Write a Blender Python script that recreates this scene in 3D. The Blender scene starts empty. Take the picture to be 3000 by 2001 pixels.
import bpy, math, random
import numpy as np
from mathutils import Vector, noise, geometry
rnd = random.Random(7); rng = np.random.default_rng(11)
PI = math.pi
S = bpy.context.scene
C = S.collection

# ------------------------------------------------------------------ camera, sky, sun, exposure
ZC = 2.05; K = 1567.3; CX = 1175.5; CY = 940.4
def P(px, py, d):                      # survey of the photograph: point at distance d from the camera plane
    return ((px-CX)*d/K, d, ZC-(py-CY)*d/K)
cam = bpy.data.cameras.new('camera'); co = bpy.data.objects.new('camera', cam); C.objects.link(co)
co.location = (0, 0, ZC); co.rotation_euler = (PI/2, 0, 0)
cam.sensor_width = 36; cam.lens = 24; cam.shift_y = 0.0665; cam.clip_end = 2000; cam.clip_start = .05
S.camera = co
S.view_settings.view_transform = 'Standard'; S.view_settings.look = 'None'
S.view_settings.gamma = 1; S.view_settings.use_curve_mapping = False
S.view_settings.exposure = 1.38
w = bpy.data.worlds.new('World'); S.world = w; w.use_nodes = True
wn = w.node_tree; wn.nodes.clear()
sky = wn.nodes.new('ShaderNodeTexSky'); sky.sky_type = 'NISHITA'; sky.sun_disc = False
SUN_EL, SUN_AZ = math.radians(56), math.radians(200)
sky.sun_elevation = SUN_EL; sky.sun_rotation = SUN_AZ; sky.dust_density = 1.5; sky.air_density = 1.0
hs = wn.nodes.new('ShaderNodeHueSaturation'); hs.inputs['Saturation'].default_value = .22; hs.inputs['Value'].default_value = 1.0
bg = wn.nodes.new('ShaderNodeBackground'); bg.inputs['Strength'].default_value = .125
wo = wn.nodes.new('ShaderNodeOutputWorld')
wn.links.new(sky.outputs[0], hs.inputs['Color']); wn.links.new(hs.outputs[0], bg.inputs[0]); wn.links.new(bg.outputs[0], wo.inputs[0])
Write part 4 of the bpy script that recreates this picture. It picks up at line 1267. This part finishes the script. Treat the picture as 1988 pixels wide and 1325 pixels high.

------------------------------

Goal: Track down all lines above with the string "scene" and copy them.

Final answer:
Write a Blender Python script that recreates this scene in 3D. The Blender scene starts empty. Take the picture to be 3000 by 2001 pixels.
S = bpy.context.scene